Jupiter Power Announces 652 Megawatt Hours of Battery Storage Projects

Jupiter Power Announces 652 Megawatt Hours of Battery Storage Projects France's Neoen Augments Queensland Battery Project to 270 MW/540 MWh

Jupiter Power will build six stand-alone, utility-scale battery storage projects this year, totaling 652 MWh of energy storage capacity.

Utility-scale energy storage company Jupiter Power has announced it will build six stand-alone, utility-scale battery storage projects this year, totaling 652 megawatt hours of energy storage capacity. The projects consist of three 200-megawatt-hour projects and three smaller projects, each strategically sited and configured at optimized locations. The projects are all expected to be online by Q3 2021.

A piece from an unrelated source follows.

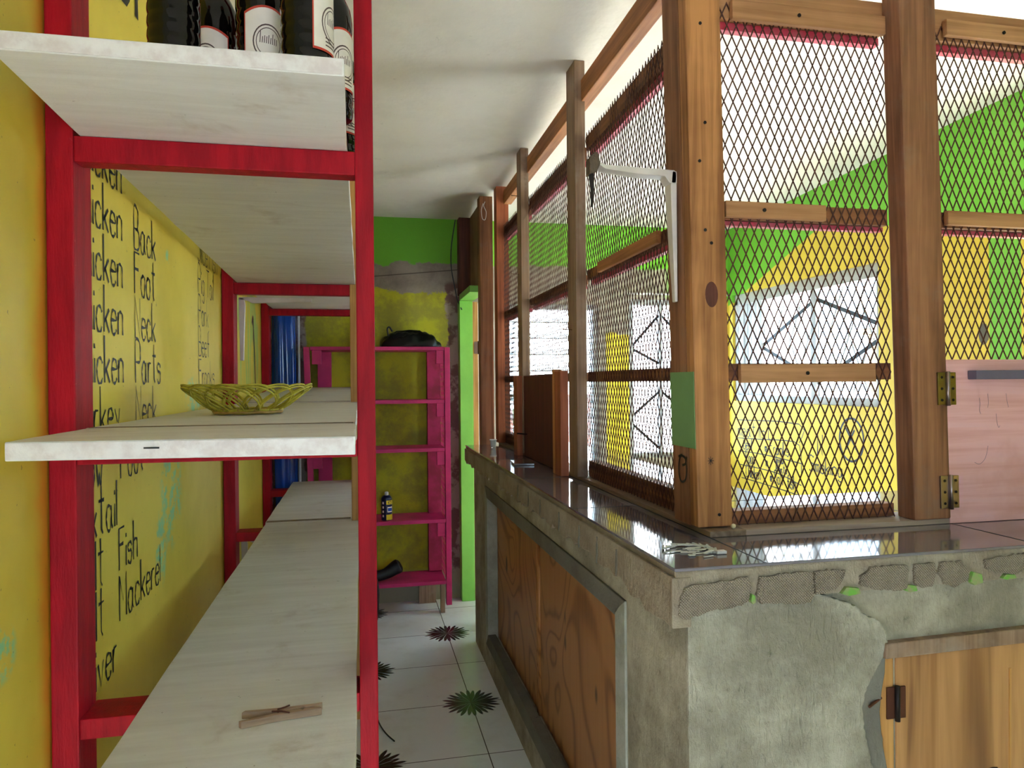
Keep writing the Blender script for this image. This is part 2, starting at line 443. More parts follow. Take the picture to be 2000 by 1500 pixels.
# ---------------------------------------------------------------- mesh helper
OFF = {}
class MB:
    def __init__(self):
        self.v, self.f = [], []
    def quad(self, *p):
        b = len(self.v)
        self.v += [tuple(q) for q in p]
        self.f.append(tuple(range(b, b + len(p))))
        return self
    def box(self, x0, x1, y0, y1, z0, z1):
        b = len(self.v)
        self.v += [(x0, y0, z0), (x1, y0, z0), (x1, y1, z0), (x0, y1, z0), (x0, y0, z1), (x1, y0, z1), (x1, y1, z1), (x0, y1, z1)]
        self.f += [tuple(b + k for k in q) for q in ((0, 3, 2, 1), (4, 5, 6, 7), (0, 1, 5, 4), (1, 2, 6, 5), (2, 3, 7, 6), (3, 0, 4, 7))]
        return self
    def bar(self, p, q, w, h, up=(0, 0, 1)):
        p, q = Vector(p), Vector(q)
        d = (q - p).normalized()
        s = d.cross(Vector(up))
        if s.length < 1e-4: s = d.cross(Vector((1, 0, 0)))
        s.normalize()
        t = s.cross(d)
        b = len(self.v)
        for c in (p, q):
            for a, e in ((-1, -1), (1, -1), (1, 1), (-1, 1)):
                self.v.append(tuple(c + s * (a * w / 2) + t * (e * h / 2)))
        self.f += [tuple(b + k for k in q_) for q_ in ((0, 1, 2, 3), (7, 6, 5, 4), (0, 4, 5, 1), (1, 5, 6, 2), (2, 6, 7, 3), (3, 7, 4, 0))]
        return self
    def prism(self, pts, fn):
        """closed outline pts (a, b); fn(a, b, side) gives the 3-D point of side 0 or 1"""
        n, b = len(pts), len(self.v)
        self.v += [tuple(fn(a, c, 0)) for a, c in pts] + [tuple(fn(a, c, 1)) for a, c in pts]
        self.f.append(tuple(range(b, b + n)))
        self.f.append(tuple(range(b + 2 * n - 1, b + n - 1, -1)))
        for k in range(n):
            l = (k + 1) % n
            self.f.append((b + k, b + n + k, b + n + l, b + l))
        return self
    def tube(self, pts, r, seg=8, closed=False):
        pts = [Vector(p) for p in pts]
        n, b = len(pts), len(self.v)
        ref = None
        for k, p in enumerate(pts):
            a = pts[(k - 1) % n] if (closed or k) else p
            c = pts[(k + 1) % n] if (closed or k < n - 1) else p
            d = (c - a).normalized()
            if ref is None:
                ref = d.cross(Vector((0, 0, 1)))
                if ref.length < 0.1: ref = d.cross(Vector((1, 0, 0)))
            ref = (ref - d * ref.dot(d)).normalized()
            t = d.cross(ref)
            rr = r[k] if isinstance(r, (list, tuple)) else r
            for s in range(seg):
                an = 2 * PI * s / seg
                self.v.append(tuple(p + (ref * math.cos(an) + t * math.sin(an)) * rr))
        for k in range(n if closed else n - 1):
            l = (k + 1) % n
            for s in range(seg):
                s2 = (s + 1) % seg
                self.f.append((b + k * seg + s, b + k * seg + s2, b + l * seg + s2, b + l * seg + s))
        if not closed:
            self.f.append(tuple(b + s for s in reversed(range(seg))))
            self.f.append(tuple(b + (n - 1) * seg + s for s in range(seg)))
        return self
    def lathe(self, prof, c, seg=24, cap=True):
        n, b = len(prof), len(self.v)
        for r, z in prof:
            for s in range(seg):
                an = 2 * PI * s / seg
                self.v.append((c[0] + r * math.cos(an), c[1] + r * math.sin(an), c[2] + z))
        for k in range(n - 1):
            for s in range(seg):
                s2 = (s + 1) % seg
                self.f.append((b + k * seg + s, b + k * seg + s2, b + (k + 1) * seg + s2, b + (k + 1) * seg + s))
        if cap:
            self.f.append(tuple(b + s for s in reversed(range(seg))))
            self.f.append(tuple(b + (n - 1) * seg + s for s in range(seg)))
        return self
    def build(self, name, mat, parent=None, bev=0.0, smooth=False, xf=None):
        off = OFF.get(parent.name, Vector((0, 0, 0))) if parent else Vector((0, 0, 0))
        vs = [Vector(p) for p in self.v]
        if xf: vs = [Vector(xf(p)) for p in vs]
        me = bpy.data.meshes.new(name)
        me.from_pydata([tuple(p - off) for p in vs], [], self.f)
        if bev:
            bm = bmesh.new()
            bm.from_mesh(me)
            bmesh.ops.recalc_face_normals(bm, faces=bm.faces)
            es = [e for e in bm.edges if len(e.link_faces) == 2 and e.calc_face_angle(0) > 0.5]
            bmesh.ops.bevel(bm, geom=es, offset=bev, segments=2, affect='EDGES', profile=0.6)
            bm.to_mesh(me)
            bm.free()
        else:
            bm = bmesh.new()
            bm.from_mesh(me)
            bmesh.ops.recalc_face_normals(bm, faces=bm.faces)
            bm.to_mesh(me)
            bm.free()
        if smooth:
            for p in me.polygons: p.use_smooth = True
        me.materials.append(M[mat] if isinstance(mat, str) else mat)
        o = bpy.data.objects.new(name, me)
        COL.objects.link(o)
        if parent:
            o.parent = parent
            OFF[o.name] = off
        return o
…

Formed in 2017, Jupiter is a developer, owner and operator of energy storage projects in select US markets. “Jupiter was founded on the idea that the rapid growth of renewables means not just cleaner energy, more jobs and a stronger tax base for local communities, but also that we must find ways to make intermittent wind and solar power fit better into the power grid, and storage is the way to do this,” said Jupiter Chief Executive Officer Andy Bowman, whose company is primarily backed by leading energy investor EnCap Investments L.P. “The projects we are announcing today will not only strengthen the grid and provide backup power when needed, they will also help ensure that the cheapest power available – increasingly wind and solar – can get to market regardless of when and where it is generated.”

While most storage companies today build projects only after putting contracts in place for capacity or ancillary services, Jupiter focuses on innovative new structures for contracted projects and putting revenue optimization strategies to work on uncontracted projects sited to help address price volatility and transmission bottlenecks. The company believes its unique ability to strategically site projects and to maximize revenue via contracting and real-time sales allows it to maximize the huge emerging market opportunity for energy storage technologies.

Chief Operating Officer Audrey Fogarty leads Jupiter’s work implementing its novel approaches to storage. “Storage has a unique ability to enhance grid reliability by making power flows more stable during times of rapid supply increases and decreases from wind and solar projects or transmission constraints,” Fogarty said. “We have spent a considerable amount of time developing proprietary data-driven approaches around how best to site and operate highly flexible, rapidly acting storage projects within today’s power markets. By deciding when to charge and discharge as needed to optimize performance of the system and grid support requirements, Jupiter is leading the way toward much more dynamic utilization of energy storage than we have seen to date.”